Seules les règles de conflit de juridictions doivent être mises en oeuvre pour déterminer la juridiction compétente, des dispositions impératives constitutives de lois de police seraient-elles applicables au fond du litige. Tel est le sens d'un arrêt rendu par la Chambre commerciale de la Cour de cassation le 24 novembre 2015 (Cass. com., 24 novembre 2015, n° 14-14.924, FS-P+B
N° Lexbase : A0859NYH). En l'espèce une société de droit allemand (le fournisseur), après avoir confié à une société française (le distributeur) la distribution de ses produits sur le territoire français pendant vingt ans, lui a notifié la rupture de leur relation commerciale, avec un préavis de huit mois. S'estimant victime d'une rupture brutale de relation commerciale établie, cette dernière a assigné le fournisseur devant une juridiction française sur le fondement de l'article L. 442-6, I, 5° du Code de commerce (
N° Lexbase : L1769KGM), qui a soulevé une exception d'incompétence au profit des juridictions allemandes. La cour d'appel de Versailles ayant déclaré la juridiction française compétente (CA Versailles, 29 octobre 2013, n° 12/01461
N° Lexbase : A6023KNE), un pourvoi a été formé. La Haute juridiction retient, tout d'abord, qu'après avoir relevé le caractère peu apparent de la mention "

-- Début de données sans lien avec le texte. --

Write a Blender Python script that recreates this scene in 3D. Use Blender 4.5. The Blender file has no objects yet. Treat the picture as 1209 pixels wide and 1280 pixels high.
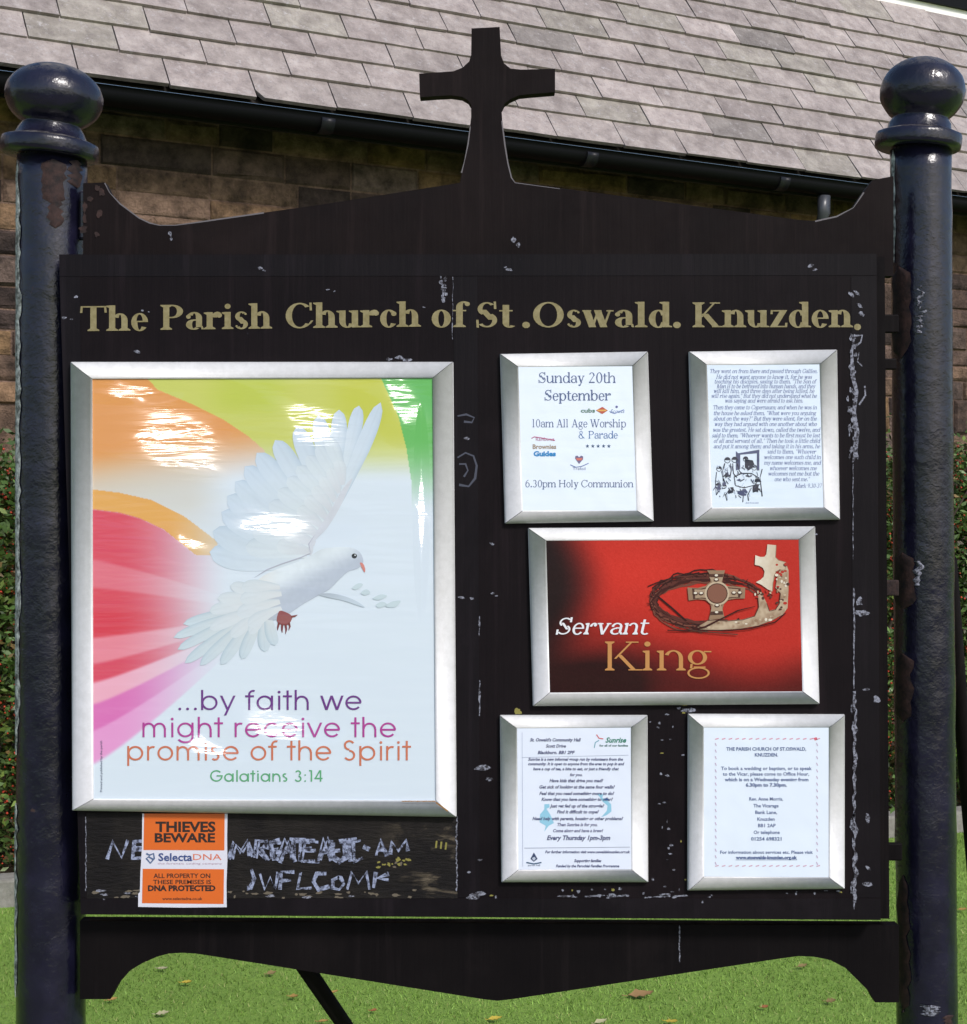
import bpy, math, random
import numpy as np
from mathutils import Vector, Matrix
from mathutils.geometry import delaunay_2d_cdt
random.seed(7); rng = np.random.default_rng(7)
S = bpy.context.scene; COL = S.collection
R = math.radians
# ------------------------------------------------------------------ camera, light
D, EYE, F = 2.25, 1.5, 2000.0            # metres to the board, eye height, focal length in photo pixels
cam = bpy.data.objects.new('camera', bpy.data.cameras.new('camera')); COL.objects.link(cam)
cam.location = (0, -D, EYE); cam.rotation_euler = (R(90), 0, 0)
cam.data.sensor_width = 36; cam.data.lens = 36 * F / 1280; cam.data.clip_start = .05; cam.data.clip_end = 3000
S.camera = cam
SUN_EL, SUN_AZ = 42, 36                   # elevation; degrees to the right of straight behind the camera
sd = Vector((math.sin(R(SUN_AZ)) * math.cos(R(SUN_EL)), -math.cos(R(SUN_AZ)) * math.cos(R(SUN_EL)), math.sin(R(SUN_EL))))
w = bpy.data.worlds.new('World'); S.world = w; w.use_nodes = True
sky = w.node_tree.nodes.new('ShaderNodeTexSky'); sky.sky_type = 'NISHITA'; sky.sun_disc = False
sky.sun_elevation = R(SUN_EL); sky.sun_rotation = math.atan2(sd.x, sd.y); sky.dust_density = 2.0; sky.air_density = 1.0
bgn = w.node_tree.nodes['Background']; bgn.inputs['Strength'].default_value = .14
w.node_tree.links.new(sky.outputs[0], bgn.inputs[0])
sl = bpy.data.lights.new('sun', 'SUN'); sl.energy = 2.6; sl.angle = R(10); sl.color = (1, .965, .93)
so = bpy.data.objects.new('sun', sl); COL.objects.link(so); so.rotation_euler = sd.to_track_quat('Z', 'Y').to_euler()
S.view_settings.view_transform = 'Standard'; S.view_settings.look = 'None'
S.view_settings.exposure = 0.2; S.view_settings.gamma = 1.0

# ------------------------------------------------------------------ helpers
def lin(r, g=None, b=None, k=1.0):
    c = (r, g, b) if g is not None else r
    return tuple(k * ((v / 255 / 12.92) if v / 255 <= .04045 else ((v / 255 + .055) / 1.055) ** 2.4) for v in c)
def at(px, py, y=0.0):                    # point on the plane y whose place was measured in photo pixels
    k = (D + y) / F
    return ((px - 604.5) * k, y, EYE - (py - 640) * k)
def tag(o, label=None, cat=None, group=None, kind=None):
    if label: o['label'] = label
    if cat: o['category'] = cat
    if group: o['group'] = group
    if kind: o['kind'] = kind
    return o
def thing(name, loc, label, cat, group=None):
    o = bpy.data.objects.new(name, None); COL.objects.link(o); o.location = loc; o.empty_display_size = .1
    return tag(o, label, cat, group)
def origin(o):
    p = Vector((0, 0, 0))
    while o: p = p + Vector(o.location); o = o.parent
    return p
class MB:
    def __init__(s): s.v = []; s.f = []; s.m = []; s.c = []
    def add(s, vs, fs, mi=0, col=None):
        b = len(s.v); s.v += [tuple(p) for p in vs]
        for f in fs: s.f.append(tuple(b + i for i in f)); s.m.append(mi)
        if col is not None:
            if len(col) and not hasattr(col[0], '__len__'): col = [col] * len(vs)
            s.c += [tuple(c)[:3] for c in col]
        return s
    def box(s, a, b, mi=0, col=None):
        x0, y0, z0 = a; x1, y1, z1 = b
        return s.add([(x0,y0,z0),(x1,y0,z0),(x1,y1,z0),(x0,y1,z0),(x0,y0,z1),(x1,y0,z1),(x1,y1,z1),(x0,y1,z1)],
                     [(0,3,2,1),(4,5,6,7),(0,1,5,4),(1,2,6,5),(2,3,7,6),(3,0,4,7)], mi, col)
    def prism(s, pts, y0, y1, mi=0):      # outline in photo pixels, measured on plane y0; extruded back to y1
        tri = cdt(pts)
        vs, fs = tri; n = len(vs)
        A = [at(x, y, y0) for x, y in vs]; B = [(p[0], y1, p[2]) for p in A]
        rim = rim_of(vs, fs)
        s.add(A + B, [f for f in fs] + [tuple(n + i for i in reversed(f)) for f in fs] + [(a, n + a, n + b, b) for a, b in rim], mi)
        return s
    def build(s, name, mats, parent=None, smooth=False, bevel=0, seg=2):
        o0 = origin(parent) if parent else Vector((0, 0, 0))
        me = bpy.data.meshes.new(name)
        V = np.array(s.v, dtype=np.float64).reshape(-1, 3) - np.array(o0)
        me.from_pydata(V.tolist(), [], s.f); 
        for m in (mats if isinstance(mats, (list, tuple)) else [mats]): me.materials.append(m)
        me.polygons.foreach_set('material_index', s.m)
        if smooth: me.polygons.foreach_set('use_smooth', [True] * len(s.f))
        if s.c and len(s.c) == len(s.v):
            a = me.color_attributes.new('Col', 'FLOAT_COLOR', 'POINT')
            a.data.foreach_set('color', np.c_[np.array(s.c), np.ones(len(s.c))].astype(np.float32).ravel())
        me.update()
        o = bpy.data.objects.new(name, me); COL.objects.link(o)
        if parent: o.parent = parent
        if bevel:
            b = o.modifiers.new('bevel', 'BEVEL'); b.width = bevel; b.segments = seg; b.limit_method = 'ANGLE'; b.angle_limit = R(35)
            b.harden_normals = False
        return o
def cdt(pts, extra=()):
    n = len(pts)
    r = delaunay_2d_cdt([Vector(p) for p in list(pts) + list(extra)], [], [list(range(n))], 0, 1e-5)
    vs = [(p.x, p.y) for p in r[0]]
    fs = []
    def inside(x, y):
        c = False; j = n - 1
        for i in range(n):
            (xi, yi), (xj, yj) = pts[i], pts[j]
            if (yi > y) != (yj > y) and x < (xj-xi)*(y-yi)/(yj-yi)+xi: c = not c
            j = i
        return c
    for f in r[2]:
        a, b, c = (vs[i] for i in f[:3])
        if inside((a[0]+b[0]+c[0])/3, (a[1]+b[1]+c[1])/3):
            ar = (b[0]-a[0])*(c[1]-a[1]) - (b[1]-a[1])*(c[0]-a[0])
            fs.append(tuple(f) if ar > 0 else tuple(reversed(f)))
    return vs, fs
def rim_of(vs, fs):
    e = {}
    for f in fs:
        for i in range(len(f)): e[(f[i], f[(i+1) % len(f)])] = 1
    return [(a, b) for (a, b) in e if (b, a) not in e]
def lathe(mb, prof, base, axis=(0, 0, 1), n=40, mi=0, wob=0):
    ax = Vector(axis).normalized(); u = ax.cross(Vector((0, 1, 0))).normalized(); v = ax.cross(u)
    vs = []; fs = []
    for r, h in prof:
        for k in range(n):
            a = 2 * math.pi * k / n; rr = r + (random.gauss(0, wob) if wob else 0)
            vs.append(Vector(base) + ax * h + (u * math.cos(a) + v * math.sin(a)) * rr)
    for i in range(len(prof) - 1):
        for k in range(n):
            k2 = (k + 1) % n
            fs.append((i*n+k, i*n+k2, (i+1)*n+k2, (i+1)*n+k))
    fs.append(tuple(range(n))[::-1]); fs.append(tuple(range((len(prof)-1)*n, len(prof)*n)))
    mb.add(vs, fs, mi)
def tube(mb, pts, rad, n=10, mi=0):
    pts = [Vector(p) for p in pts]; vs = []; fs = []
    for i, p in enumerate(pts):
        d = (pts[min(i+1, len(pts)-1)] - pts[max(i-1, 0)]).normalized()
        u = d.cross(Vector((.3, .2, 1) if abs(d.z) < .9 else (1, .1, 0))).normalized(); v = d.cross(u)
        r = rad[i] if isinstance(rad, (list, tuple)) else rad
        for k in range(n):
            a = 2*math.pi*k/n; vs.append(p + (u*math.cos(a) + v*math.sin(a))*r)
    for i in range(len(pts)-1):
        for k in range(n): fs.append((i*n+k, i*n+(k+1) % n, (i+1)*n+(k+1) % n, (i+1)*n+k))
    fs.append(tuple(range(n))[::-1]); fs.append(tuple(range((len(pts)-1)*n, len(pts)*n)))
    mb.add(vs, fs, mi)

# ------------------------------------------------------------------ materials
class N:
    def __init__(s, name):
        s.m = bpy.data.materials.new(name); s.m.use_nodes = True; s.t = s.m.node_tree; s.b = s.t.nodes['Principled BSDF']
    def n(s, t, **k):
        x = s.t.nodes.new('ShaderNode' + t)
        for a, v in k.items():
            if a.startswith('i_'): 
                key = a[2:].replace('_', ' ')
                x.inputs[key].default_value = v
            else: setattr(x, a, v)
        return x
    def l(s, a, b): s.t.links.new(a, b)
    def coord(s, scale=(1, 1, 1), kind='Object'):
        t = s.n('TexCoord'); mp = s.n('Mapping'); mp.inputs['Scale'].default_value = scale
        if kind == 'World':
            g = s.n('NewGeometry'); s.l(g.outputs['Position'], mp.inputs[0])
        else: s.l(t.outputs[kind], mp.inputs[0])
        return mp.outputs[0]
    def noise(s, co, scale, detail=4, rough=.6, dist=0):
        x = s.n('TexNoise'); x.inputs['Scale'].default_value = scale; x.inputs['Detail'].default_value = detail
        x.inputs['Roughness'].default_value = rough; x.inputs['Distortion'].default_value = dist
        s.l(co, x.inputs['Vector']); return x.outputs['Fac']
    def ramp(s, v, a, b, ca=(0,0,0,1), cb=(1,1,1,1)):
        r = s.n('ValToRGB'); e = r.color_ramp.elements
        e[0].position = a; e[1].position = b; e[0].color = (*ca[:3], 1); e[1].color = (*cb[:3], 1)
        s.l(v, r.inputs[0]); return r.outputs[0]
    def mix(s, f, a, b, mode='MIX'):
        m = s.n('Mix', data_type='RGBA', blend_type=mode)
        for sock, v in ((m.inputs[0], f), (m.inputs[6], a), (m.inputs[7], b)):
            if isinstance(v, (int, float)): sock.default_value = v
            elif isinstance(v, tuple): sock.default_value = (*v[:3], 1)
            else: s.l(v, sock)
        return m.outputs[2]
    def bump(s, h, dist, strength=1.0, to='Normal', prev=None):
        b = s.n('Bump'); b.inputs['Distance'].default_value = dist; b.inputs['Strength'].default_value = strength
        s.l(h, b.inputs['Height'])
        if prev is not None: s.l(prev, b.inputs['Normal'])
        if to: s.l(b.outputs[0], s.b.inputs[to])
        return b.outputs[0]
    def set(s, col=None, rough=None, spec=None, metal=None):
        for key, v in (('Base Color', col), ('Roughness', rough), ('Specular IOR Level', spec), ('Metallic', metal)):
            if v is None: continue
            if isinstance(v, (int, float)): s.b.inputs[key].default_value = v
            elif isinstance(v, tuple): s.b.inputs[key].default_value = (*v[:3], 1)
            else: s.l(v, s.b.inputs[key])
        return s
def simple(name, col, rough=.6, spec=.4, metal=0.0):
    return N(name).set(col, rough, spec, metal).m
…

Gerichtstand München" (tribunal compétent Munich) figurant au bas des factures émises par le fournisseur et retenu qu'il n'était pas démontré que cette clause ait été portée préalablement à la connaissance du distributeur lors de l'émission des bons de commande, ni qu'elle ait été approuvée au moment de l'accord sur les prestations, excluant ainsi toute acceptation tacite, l'arrêt d'appel constate que cette clause ne donne aucune définition du rapport de droit déterminé pouvant donner lieu à la prorogation de compétence prévue par l'article 23 du Règlement de "Bruxelles I" (
N° Lexbase : L7541A8S). Ainsi, la cour d'appel a pu retenir que cette mention ne constituait pas une convention attributive de juridiction, au sens de l'article 23 du Règlement précité. Mais la Haute juridiction censure l'arrêt d'appel au visa des articles 3 du Code civil (
N° Lexbase : L2228AB7), des principes généraux du droit international privé et des articles 3 et 5 du Règlement n° 44/2001 du Conseil du 22 décembre 2000. Elle énonce qu'une personne domiciliée sur le territoire d'un Etat membre ne peut être attraite devant les tribunaux d'un autre Etat membre qu'en vertu des compétences spéciales énoncées par ce Règlement. Or, pour rejeter l'exception d'incompétence soulevée au profit des juridictions allemandes, l'arrêt d'appel, après avoir relevé l'absence de convention attributive de juridiction, au sens de l'article 23 du Règlement "Bruxelles I", retient que la loi de police fondant la demande s'impose en tant que règle obligatoire pour le juge français. Ainsi, énonçant le principe précité, la Chambre commerciale en déduit que la cour d'appel a violé le texte et les principes susvisés.